There are, and can be, only two schools of philosophy, differing in kind
and in source. Differences in degree and in accident, there may be many;
but these constitute schools kept by different teachers with different
degrees of genius, talent, and learning;--auditories of philosophizers,
not different philosophies. Schools of psilology (the love of empty
noise) and misosophy are here out of the question. Schools of real
philosophy there are but two,--best named by the arch-philosopher of
each, namely, Plato and Aristotle. Every man capable of philosophy at
all (and there are not many such) is a born Platonist or a born
Aristotelian. [9] Hooker, as may be discerned from the epithet of
arch-philosopher applied to the Stagyrite, 'sensu monarchico', was of
the latter family,--a comprehensive, vigorous, discreet, and discretive
conceptualist,--but not an ideist.


Ib. 8. p. 308.

Of this point therefore we are to note, that sith men naturally have
no free and perfect power to command whole politic multitudes of men,
therefore utterly without our consent, we could in such sort be at no
man's commandment living.

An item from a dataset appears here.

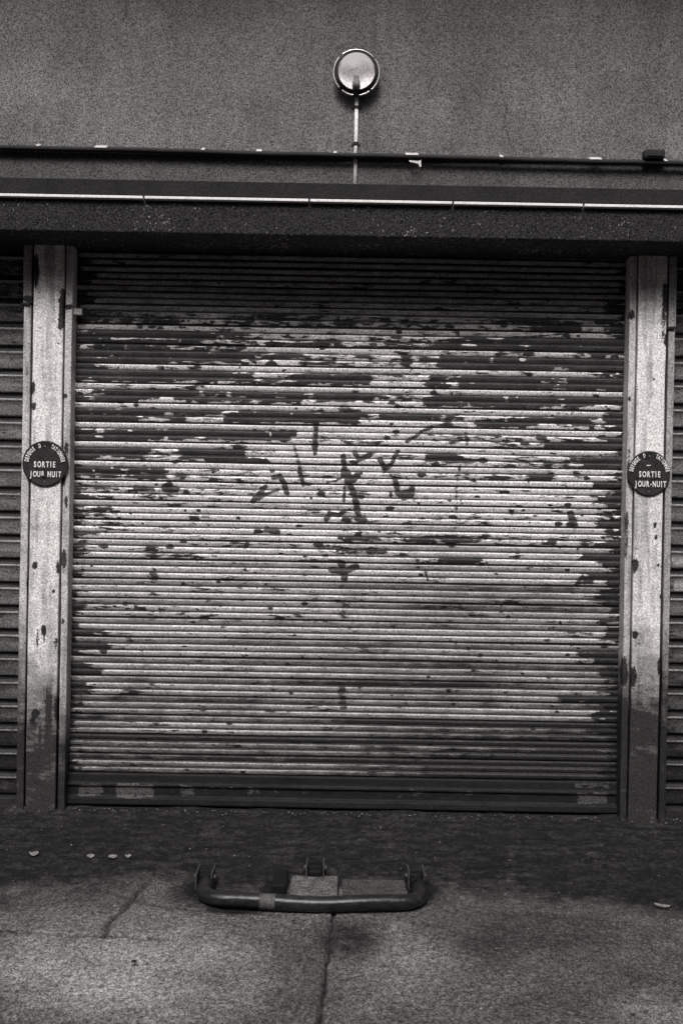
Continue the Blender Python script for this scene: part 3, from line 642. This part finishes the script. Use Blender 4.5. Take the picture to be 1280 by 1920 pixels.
def sign(label, cx, cy, left):
    yb = YP-.002; c = onY(cx, cy, yb-.010); c.y = yb
    t = thing('round_sign', label, 'sign', c, 'round enamel no parking signs')
    rad = .1060 if left else .1045
    bm = bmesh.new(); lathe(bm, c, [(0, 0), (rad-.002, 0), (rad, .002), (rad, .006), (rad-.003, .008), (rad-.008, .0085), (rad-.010, .0075), (rad*.6, .0105), (.0004, .012)], 72); 
    if not left: bmesh.ops.transform(bm, matrix=Matrix.Translation(c) @ Matrix.Diagonal((.94, 1, 1, 1)) @ Matrix.Translation(-c), verts=bm.verts)
    obj('plate', bm, M_sign, t, True)
    f = c+Vector((0, -.0135, 0)); k = .00247
    def ly(r_): return 0
    bm = place_glyphs(text_line('SORTIE', .0375, .62, .0012, .0193, -.0535, -.0170), f+Vector((0, 0, 0))); obj('lettering_word', bm, M_letter, t)
    it = text_line('JOUR', .0375, .60, .0012, .0180, -.0710, -.0620)+text_line('NUIT', .0375, .60, .0012, .0190, .0130, -.0620)
    if not left: it += text_line('.', .03, .8, .0016, .008, .003, -.053)
    bm = place_glyphs(it, f); obj('lettering_word', bm, M_letter, t)
    if not left: tag(t.children[-1], None)
    it = []
    rr = .0765
    def arc(word, a0, a1):
        for i, ch in enumerate(word):
            a = a0+(a1-a0)*i/(len(word)-1) if len(word) > 1 else a0
            it.append((glyph(ch, .0265, .54, .0010), Matrix.Rotation(R(a-90), 4, 'Z') @ Matrix.Translation((0, rr, 0))))
    f2 = c+Vector((0, -.0115, 0))
    for wd, a0, a1 in (('DEFENSE', 171, 128), ('D', 107, 107), ('TATIONNER', 67, 9)):
        it = []; arc(wd, a0, a1); bm = place_glyphs(it, f2); obj('lettering_word', bm, M_letter, t)
    # enamel chips: over the foot of the R, over part of the D
    bm = bmesh.new(); rs = random.Random(5+left)
    spots = [(-.0065, -.0600, .0085, .0055), (.031, .084, .003, .005)] if left else [(-.018, .076, .005, .005)]
    for sx_, sz_, ax, az in spots:
        bm = bmesh.new()
        v = [bm.verts.new(c+Vector((sx_+ax*math.cos(a)*rs.uniform(.8, 1.1), -.0149, sz_+az*math.sin(a)*rs.uniform(.8, 1.1)))) for a in [2*math.pi*q/14 for q in range(14)]]
        fc = bm.faces.new(v); r_ = bmesh.ops.extrude_face_region(bm, geom=[fc])
        for e in r_['geom']:
            if isinstance(e, bmesh.types.BMVert): e.co.y += .004
        obj('rust_chip', bm, M_sign, t)
    if not left:     # bit of pale wire at the upper fixing hole
        bm = bmesh.new(); tube(bm, [c+Vector((-.015, -.0125, .0365)), c+Vector((-.006, -.0130, .0350)), c+Vector((.004, -.0125, .0375))], [.0022, .0032, .002], 8); obj('fixing_wire', bm, M_letter, t, True)
    for sz_ in (.080, -.085):
        bm = bmesh.new(); tube(bm, [c+Vector((0, -.009, sz_)), c+Vector((0, -.0125, sz_))], [.005, .0035], 10); obj('screw', bm, simple('screw_head', .16, .5, .3, .2, .2, 40, 0), t)
sign('black round sign with white SORTIE JOUR NUIT lettering on the left post', 84, 869, True)
sign('black round sign with white SORTIE JOUR NUIT lettering and bright mark on the right post', 1217, 887.5, False)

# ------------------------------------------------------------------ folded barrier on the ground
def barrier():
    zc = .035
    L = onZ(383, 1684, zc); Rr = onZ(784, 1682, zc); C = onZ(590, 1694, zc)
    t = thing('parking_barrier', 'black folded down steel hoop barrier lying on the ground before the shutter', 'barrier', (C.x, C.y, 0))
    x0, x1, yf = L.x-.012, Rr.x+.012, C.y
    pts = []; yb = yf+.18
    pts.append((x0, yb, zc))
    pts.append((x0, yf+.125, zc))
    for k in range(9):
        a = R(90*k/8); pts.append((x0+.09*(1-math.cos(a)), yf+.11-.09*math.sin(a), zc))
    for k in range(1, 14):
        u = k/14; pts.append((x0+.09+(x1-x0-.18)*u, yf+.02-.022*math.sin(math.pi*u), zc+.003*math.sin(9*u)))
    for k in range(9):
        a = R(90*(8-k)/8); pts.append((x1-.09*(1-math.cos(a)), yf+.11-.09*math.sin(a), zc))
    pts += [(x1, yf+.125, zc), (x1, yb, zc)]
    n = NT('worn_black_tube'); c = n.math('MULTIPLY', n.grain(.25), n.rng(n.noise(14, 4, .7, (1,3,3)), .45, .7, .012, .036)); c = n.mix(n.rng(n.noise(70, 4, .8, (.5,1,1), off=40), .62, .66, 0, 1), c, .085); n.colour(c)
    n.p.inputs['Roughness'].default_value = .34; n.p.inputs['Specular IOR Level'].default_value = .45; n.bump(n.noise(60, 3, .7), .0015)
    bm = bmesh.new(); tube(bm, pts, .027, 20); obj('hoop_tube', bm, n.m, t, True)
    # reflective band worn on the tube
    s = onZ(502, 1692, zc)
    bm = bmesh.new(); tube(bm, [(s.x-.028, yf+.0015, zc+.002), (s.x+.028, yf-.0015, zc+.002)], .0278, 20, False); obj('tape_band', bm, simple('dull_tape', .10, .6, 0, .4, .4, 40, .001), t, True)
    Mb = simple('bracket_iron', .010, .6, 0, .35, .4, 20, .001); Me = simple('worn_edge', .06, .5, 0, .3, .3, 50, .0005)
    def bracket(px_, py_, half, hgt):
        g = onZ(px_, py_, 0); 
        bm = bmesh.new(); box(bm, g.x-half-.012, g.x+half+.012, g.y-.02, g.y+.10, 0, .010, .002); b = obj('hinge_base', bm, Mb, t)
        for s_ in (-1, 1):
            bm = bmesh.new(); box(bm, g.x+s_*half-.003, g.x+s_*half+.003, g.y-.01, g.y+.09, .010, hgt, .001); tube(bm, [(g.x+s_*(half+.002), g.y+.035, hgt*.62), (g.x+s_*(half+.011), g.y+.035, hgt*.62)], .011, 6); obj('hinge_ear', bm, Me, b)
        bm = bmesh.new(); tube(bm, [(g.x-half-.01, g.y+.04, hgt*.62), (g.x+half+.01, g.y+.04, hgt*.62)], .008, 10); obj('hinge_pin', bm, Mb, b, True)
        bm = bmesh.new(); box(bm, g.x-half+.006, g.x+half-.006, g.y+.0, g.y+.10, .010, hgt*.62, .006); obj('arm_foot', bm, Mb, b)
    bracket(382, 1672, .029, .068); bracket(780, 1670, .029, .068); bracket(590, 1651, .033, .058)
    # dark lock casting left of the centre, on the ground behind the tube
    a = onZ(508, 1684, 0); b_ = onZ(541, 1650, 0)
    bm = bmesh.new(); box(bm, a.x, b_.x, a.y+.02, b_.y, 0, .042, .008); obj('lock_casting', bm, Mb, t)
barrier()
# pale cement pad under the barrier
a = onZ(541, 1690, 0); b_ = onZ(633, 1649, 0)
bm = bmesh.new(); box(bm, a.x, b_.x, a.y, b_.y, -.02, .013, .005)
tag(obj('cement_pad', bm, simple('pale_cement', .13, .9, 0, .6, .6, 25, .005)), 'small pale cement pad in the ground behind the middle of the barrier', 'pad')
a = onZ(641, 1688, 0); b_ = onZ(760, 1655, 0)
bm = bmesh.new(); box(bm, a.x, b_.x, a.y, b_.y, -.02, .009, .004)
tag(obj('cement_pad', bm, simple('grey_cement', .075, .9, 0, .5, .4, 25, .006)), 'long grey cement pad in the ground behind the right half of the barrier', 'pad')

# ------------------------------------------------------------------ litter
def scrap(name, label, cat, px_, py_, lx, ly, rot, mat, seed, group=None, curl=.008):
    rs = random.Random(seed); g = onZ(px_, py_, .013); bm = bmesh.new(); N = 12
    top = []; bot = []
    for k in range(N):
        a = 2*math.pi*k/N; q = Vector((lx*math.cos(a)*rs.uniform(.8, 1.1), ly*math.sin(a)*rs.uniform(.75, 1.15), 0)); z = curl*(abs(q.x)/lx)**2+rs.uniform(0, .002)+.35*q.y
        q = Matrix.Rotation(rot, 3, 'Z') @ q
        top.append(bm.verts.new(g+q+Vector((0, 0, z+.0012)))); bot.append(bm.verts.new(g+q+Vector((0, 0, z))))
    ct = bm.verts.new(g+Vector((0, 0, .003))); cb = bm.verts.new(g)
    for k in range(N):
        j = (k+1) % N; bm.faces.new((top[k], top[j], ct)); bm.faces.new((bot[j], bot[k], cb)); bm.faces.new((bot[k], bot[j], top[j], top[k]))
    tag(obj(name, bm, mat), label, cat, group)
def grit():
    rs = random.Random(44); bm = bmesh.new()
    for _ in range(420):
        x = rs.uniform(-2.2, 2.2); y = -.06-abs(rs.gauss(0, .035)) if rs.random() < .55 else rs.uniform(-1.9, -.1); r_ = rs.uniform(.0015, .0045)
        res = bmesh.ops.create_icosphere(bm, subdivisions=1, radius=r_)
        for v in res['verts']: v.co = Vector((v.co.x*rs.uniform(.8, 1.5)+x, v.co.y*rs.uniform(.8, 1.3)+y, v.co.z*.7+.006+(.012 if y > -.13 else 0)))
    o = obj('loose_grit', bm, simple('grit_stone', .16, .9, 0, .4, .6, 9, 0)); tag(o, 'loose grit scattered over the pavement and packed along the shutter foot', 'grit', None, 'stuff')
grit()
M_leaf = simple('dry_leaf', .20, .7, 0, .3, .3, 60, .001)
scrap('dry_leaf', 'pale dry leaf lying alone at the far left before the dark strip', 'leaf', 64, 1602, .020, .012, .3, M_leaf, 1, 'pale dry leaves')
scrap('dry_leaf', 'pale dry leaf, left one of the close row of three', 'leaf', 170, 1606, .015, .012, .8, M_leaf, 2, 'pale dry leaves', .002)
scrap('dry_leaf', 'pale dry leaf, middle one of the close row of three', 'leaf', 211, 1607, .020, .010, .4, M_leaf, 3, 'pale dry leaves', .002)
scrap('dry_leaf', 'pale dry leaf, right and smallest of the close row of three', 'leaf', 240, 1607, .013, .009, .4, M_leaf, 4, 'pale dry leaves')
scrap('paper_scrap', 'thin white paper scrap lying far right on the pavement', 'paper', 1240, 1699, .030, .006, -.5, M_leaf, 5, None, .004)
scrap('paper_scrap', 'pale crumpled paper scrap in the lower right corner', 'paper', 1187, 1898, .011, .008, .3, M_leaf, 6, None, .004)
scrap('paper_scrap', 'small white paper scrap near the lower left corner', 'paper', 72, 1861, .007, .004, .8, M_leaf, 7, None, .003)
scrap('dark_stone', 'small black stone on the pavement left of the joint, below the broken slab', 'stone', 251, 1804, .010, .006, .1, M_dark, 8, None, .002)
scrap('dark_stone', 'small black stone just below the barrier tube, left of the joint', 'stone', 551, 1728, .007, .006, .1, M_dark, 9, None, .003)

# ------------------------------------------------------------------ unseen building added behind the camera to cut low sky light
ob = thing('added_building', 'plain dark building added unseen behind the camera to cut low sky light', 'building', (0, -9.0, 0))
M_opp = simple('added_building_render', .16, .9, 0, .2, .2, 2, .004)
bm = bmesh.new(); box(bm, -14, 14, -12, -9.0, -.05, 7.2); obj('wall', bm, M_opp, ob)
bm = bmesh.new(); box(bm, -14, 14, -12, -8.7, 7.2, 7.4, .01); obj('added_roof', bm, M_dark, ob)
for k in range(5):
    for zz in (1.0, 4.0):
        x = -11+5.2*k; bm = bmesh.new(); box(bm, x-.6, x+.6, -9.02, -8.96, zz, zz+1.7, .005); f_ = obj('added_window', bm, M_dark, ob)
        bm = bmesh.new(); box(bm, x-.7, x+.7, -9.05, -8.88, zz-.12, zz-.003, .005); obj('sill', bm, M_lower, f_)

And to be commanded we do consent, when that
society whereof we are part hath at any time before consented, without
revoking the same after by the like universal agreement. Wherefore as
any man's deed past is good as long as himself continueth; so the act
of a public society of men done five hundred years sithence standeth
as theirs who presently are of the same societies, because
corporations are immortal; we were then alive in our predecessors, and
they in their successors do live still. Laws therefore human, of what
kind soever, are available by consent.